Stated goal: Only the pictures are omitted; repeat all other data exactly.

Information provided:

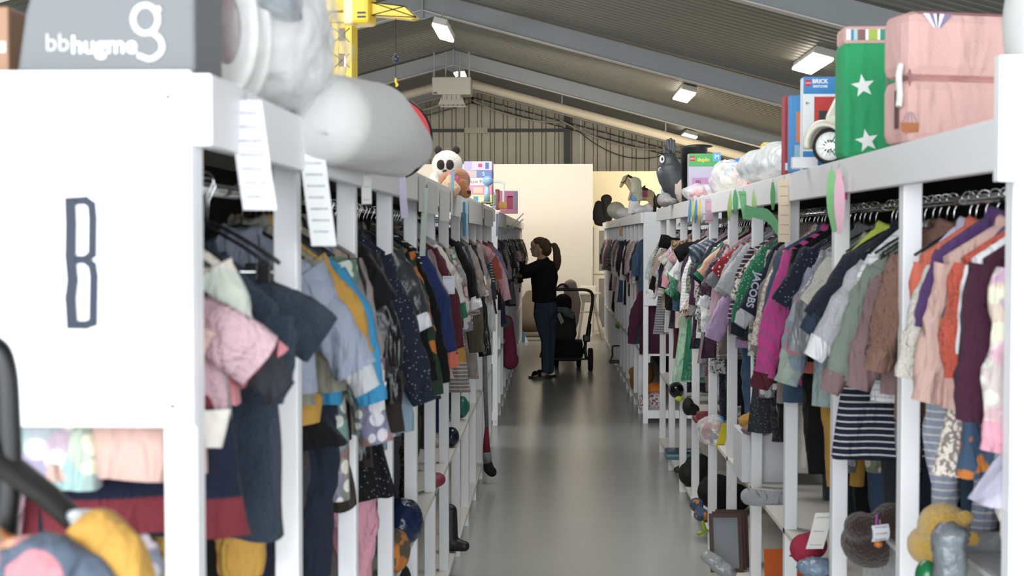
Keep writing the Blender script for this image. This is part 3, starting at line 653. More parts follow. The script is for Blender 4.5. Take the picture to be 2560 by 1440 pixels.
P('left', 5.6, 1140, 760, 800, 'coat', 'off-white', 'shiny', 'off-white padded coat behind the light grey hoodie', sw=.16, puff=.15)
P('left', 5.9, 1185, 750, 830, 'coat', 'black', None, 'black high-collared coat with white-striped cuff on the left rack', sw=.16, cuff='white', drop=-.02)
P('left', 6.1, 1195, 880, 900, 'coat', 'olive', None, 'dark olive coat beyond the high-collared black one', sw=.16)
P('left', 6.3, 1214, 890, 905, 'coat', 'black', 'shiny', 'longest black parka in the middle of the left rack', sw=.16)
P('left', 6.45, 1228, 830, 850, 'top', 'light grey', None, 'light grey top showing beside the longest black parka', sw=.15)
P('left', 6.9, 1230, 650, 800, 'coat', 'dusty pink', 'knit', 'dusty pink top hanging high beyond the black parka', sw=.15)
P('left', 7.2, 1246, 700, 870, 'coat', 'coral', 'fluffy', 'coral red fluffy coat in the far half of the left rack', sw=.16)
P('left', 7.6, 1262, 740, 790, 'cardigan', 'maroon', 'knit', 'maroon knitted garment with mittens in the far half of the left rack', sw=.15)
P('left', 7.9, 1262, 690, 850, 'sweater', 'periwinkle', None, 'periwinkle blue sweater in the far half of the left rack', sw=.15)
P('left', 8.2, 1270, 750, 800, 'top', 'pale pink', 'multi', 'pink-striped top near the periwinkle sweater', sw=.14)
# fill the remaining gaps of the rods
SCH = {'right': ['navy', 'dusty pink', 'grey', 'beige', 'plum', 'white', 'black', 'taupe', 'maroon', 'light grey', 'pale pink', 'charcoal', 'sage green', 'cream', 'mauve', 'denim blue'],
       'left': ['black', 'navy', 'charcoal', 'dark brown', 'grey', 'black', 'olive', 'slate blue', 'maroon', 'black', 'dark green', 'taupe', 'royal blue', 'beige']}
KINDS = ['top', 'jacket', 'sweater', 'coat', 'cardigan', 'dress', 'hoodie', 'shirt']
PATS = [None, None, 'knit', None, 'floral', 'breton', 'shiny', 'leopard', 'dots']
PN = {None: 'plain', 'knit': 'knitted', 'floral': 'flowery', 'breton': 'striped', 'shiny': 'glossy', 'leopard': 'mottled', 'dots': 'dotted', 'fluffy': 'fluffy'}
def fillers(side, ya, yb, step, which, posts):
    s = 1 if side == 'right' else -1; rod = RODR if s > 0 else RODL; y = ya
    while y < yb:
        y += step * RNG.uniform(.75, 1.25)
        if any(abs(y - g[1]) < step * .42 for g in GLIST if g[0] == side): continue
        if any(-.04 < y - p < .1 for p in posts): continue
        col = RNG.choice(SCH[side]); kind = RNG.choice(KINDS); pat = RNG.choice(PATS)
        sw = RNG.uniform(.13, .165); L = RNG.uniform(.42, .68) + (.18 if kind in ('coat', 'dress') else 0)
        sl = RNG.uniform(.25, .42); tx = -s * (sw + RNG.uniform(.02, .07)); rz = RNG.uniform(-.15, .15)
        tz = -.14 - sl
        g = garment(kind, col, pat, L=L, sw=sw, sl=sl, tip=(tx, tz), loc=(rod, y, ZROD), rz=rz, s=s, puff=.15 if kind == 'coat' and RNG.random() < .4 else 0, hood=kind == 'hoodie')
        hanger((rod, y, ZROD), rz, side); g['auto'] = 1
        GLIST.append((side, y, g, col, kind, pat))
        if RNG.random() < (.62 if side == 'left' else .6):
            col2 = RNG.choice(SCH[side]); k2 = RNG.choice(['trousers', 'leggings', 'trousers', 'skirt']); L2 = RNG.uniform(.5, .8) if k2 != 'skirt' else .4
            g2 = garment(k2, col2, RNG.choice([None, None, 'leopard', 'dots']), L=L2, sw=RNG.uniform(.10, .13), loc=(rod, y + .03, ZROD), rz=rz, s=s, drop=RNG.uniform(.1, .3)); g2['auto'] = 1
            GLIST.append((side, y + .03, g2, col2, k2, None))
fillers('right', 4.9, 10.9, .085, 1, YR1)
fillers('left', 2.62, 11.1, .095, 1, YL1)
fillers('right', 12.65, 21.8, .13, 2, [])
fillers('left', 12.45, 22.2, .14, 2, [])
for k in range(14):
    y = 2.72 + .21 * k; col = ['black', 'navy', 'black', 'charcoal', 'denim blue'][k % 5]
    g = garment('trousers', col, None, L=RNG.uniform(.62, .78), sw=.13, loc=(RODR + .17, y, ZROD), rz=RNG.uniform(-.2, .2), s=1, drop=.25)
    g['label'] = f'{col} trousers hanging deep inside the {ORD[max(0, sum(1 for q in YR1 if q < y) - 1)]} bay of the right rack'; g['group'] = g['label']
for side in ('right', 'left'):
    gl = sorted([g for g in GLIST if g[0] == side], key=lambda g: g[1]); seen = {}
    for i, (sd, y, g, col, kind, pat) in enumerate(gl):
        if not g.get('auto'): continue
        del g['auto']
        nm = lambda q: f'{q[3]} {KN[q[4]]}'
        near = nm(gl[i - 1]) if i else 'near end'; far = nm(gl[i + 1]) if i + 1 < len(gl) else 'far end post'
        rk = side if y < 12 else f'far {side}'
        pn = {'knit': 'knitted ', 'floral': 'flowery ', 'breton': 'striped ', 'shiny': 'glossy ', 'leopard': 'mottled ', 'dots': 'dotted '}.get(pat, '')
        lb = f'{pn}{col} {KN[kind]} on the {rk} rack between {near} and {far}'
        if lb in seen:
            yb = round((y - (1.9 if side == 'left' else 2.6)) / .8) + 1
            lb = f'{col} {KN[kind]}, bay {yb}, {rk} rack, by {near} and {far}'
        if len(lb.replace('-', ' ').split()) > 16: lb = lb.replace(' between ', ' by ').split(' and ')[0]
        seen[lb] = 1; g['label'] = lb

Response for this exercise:
Keep writing the Blender script for this image. This is part 3, starting at line 653. More parts follow. The script is for Blender 4.5. Take the picture to be 2560 by 1440 pixels.
P('left', 5.6, 1140, 760, 800, 'coat', 'off-white', 'shiny', 'off-white padded coat behind the light grey hoodie', sw=.16, puff=.15)
P('left', 5.9, 1185, 750, 830, 'coat', 'black', None, 'black high-collared coat with white-striped cuff on the left rack', sw=.16, cuff='white', drop=-.02)
P('left', 6.1, 1195, 880, 900, 'coat', 'olive', None, 'dark olive coat beyond the high-collared black one', sw=.16)
P('left', 6.3, 1214, 890, 905, 'coat', 'black', 'shiny', 'longest black parka in the middle of the left rack', sw=.16)
P('left', 6.45, 1228, 830, 850, 'top', 'light grey', None, 'light grey top showing beside the longest black parka', sw=.15)
P('left', 6.9, 1230, 650, 800, 'coat', 'dusty pink', 'knit', 'dusty pink top hanging high beyond the black parka', sw=.15)
P('left', 7.2, 1246, 700, 870, 'coat', 'coral', 'fluffy', 'coral red fluffy coat in the far half of the left rack', sw=.16)
P('left', 7.6, 1262, 740, 790, 'cardigan', 'maroon', 'knit', 'maroon knitted garment with mittens in the far half of the left rack', sw=.15)
P('left', 7.9, 1262, 690, 850, 'sweater', 'periwinkle', None, 'periwinkle blue sweater in the far half of the left rack', sw=.15)
P('left', 8.2, 1270, 750, 800, 'top', 'pale pink', 'multi', 'pink-striped top near the periwinkle sweater', sw=.14)
# fill the remaining gaps of the rods
SCH = {'right': ['navy', 'dusty pink', 'grey', 'beige', 'plum', 'white', 'black', 'taupe', 'maroon', 'light grey', 'pale pink', 'charcoal', 'sage green', 'cream', 'mauve', 'denim blue'],
       'left': ['black', 'navy', 'charcoal', 'dark brown', 'grey', 'black', 'olive', 'slate blue', 'maroon', 'black', 'dark green', 'taupe', 'royal blue', 'beige']}
KINDS = ['top', 'jacket', 'sweater', 'coat', 'cardigan', 'dress', 'hoodie', 'shirt']
PATS = [None, None, 'knit', None, 'floral', 'breton', 'shiny', 'leopard', 'dots']
PN = {None: 'plain', 'knit': 'knitted', 'floral': 'flowery', 'breton': 'striped', 'shiny': 'glossy', 'leopard': 'mottled', 'dots': 'dotted', 'fluffy': 'fluffy'}
def fillers(side, ya, yb, step, which, posts):
    s = 1 if side == 'right' else -1; rod = RODR if s > 0 else RODL; y = ya
    while y < yb:
        y += step * RNG.uniform(.75, 1.25)
        if any(abs(y - g[1]) < step * .42 for g in GLIST if g[0] == side): continue
        if any(-.04 < y - p < .1 for p in posts): continue
        col = RNG.choice(SCH[side]); kind = RNG.choice(KINDS); pat = RNG.choice(PATS)
        sw = RNG.uniform(.13, .165); L = RNG.uniform(.42, .68) + (.18 if kind in ('coat', 'dress') else 0)
        sl = RNG.uniform(.25, .42); tx = -s * (sw + RNG.uniform(.02, .07)); rz = RNG.uniform(-.15, .15)
        tz = -.14 - sl
        g = garment(kind, col, pat, L=L, sw=sw, sl=sl, tip=(tx, tz), loc=(rod, y, ZROD), rz=rz, s=s, puff=.15 if kind == 'coat' and RNG.random() < .4 else 0, hood=kind == 'hoodie')
        hanger((rod, y, ZROD), rz, side); g['auto'] = 1
        GLIST.append((side, y, g, col, kind, pat))
        if RNG.random() < (.62 if side == 'left' else .6):
            col2 = RNG.choice(SCH[side]); k2 = RNG.choice(['trousers', 'leggings', 'trousers', 'skirt']); L2 = RNG.uniform(.5, .8) if k2 != 'skirt' else .4
            g2 = garment(k2, col2, RNG.choice([None, None, 'leopard', 'dots']), L=L2, sw=RNG.uniform(.10, .13), loc=(rod, y + .03, ZROD), rz=rz, s=s, drop=RNG.uniform(.1, .3)); g2['auto'] = 1
            GLIST.append((side, y + .03, g2, col2, k2, None))
fillers('right', 4.9, 10.9, .085, 1, YR1)
fillers('left', 2.62, 11.1, .095, 1, YL1)
fillers('right', 12.65, 21.8, .13, 2, [])
fillers('left', 12.45, 22.2, .14, 2, [])
for k in range(14):
    y = 2.72 + .21 * k; col = ['black', 'navy', 'black', 'charcoal', 'denim blue'][k % 5]
    g = garment('trousers', col, None, L=RNG.uniform(.62, .78), sw=.13, loc=(RODR + .17, y, ZROD), rz=RNG.uniform(-.2, .2), s=1, drop=.25)
    g['label'] = f'{col} trousers hanging deep inside the {ORD[max(0, sum(1 for q in YR1 if q < y) - 1)]} bay of the right rack'; g['group'] = g['label']
for side in ('right', 'left'):
    gl = sorted([g for g in GLIST if g[0] == side], key=lambda g: g[1]); seen = {}
    for i, (sd, y, g, col, kind, pat) in enumerate(gl):
        if not g.get('auto'): continue
        del g['auto']
        nm = lambda q: f'{q[3]} {KN[q[4]]}'
        near = nm(gl[i - 1]) if i else 'near end'; far = nm(gl[i + 1]) if i + 1 < len(gl) else 'far end post'
        rk = side if y < 12 else f'far {side}'
        pn = {'knit': 'knitted ', 'floral': 'flowery ', 'breton': 'striped ', 'shiny': 'glossy ', 'leopard': 'mottled ', 'dots': 'dotted '}.get(pat, '')
        lb = f'{pn}{col} {KN[kind]} on the {rk} rack between {near} and {far}'
        if lb in seen:
            yb = round((y - (1.9 if side == 'left' else 2.6)) / .8) + 1
            lb = f'{col} {KN[kind]}, bay {yb}, {rk} rack, by {near} and {far}'
        if len(lb.replace('-', ' ').split()) > 16: lb = lb.replace(' between ', ' by ').split(' and ')[0]
        seen[lb] = 1; g['label'] = lb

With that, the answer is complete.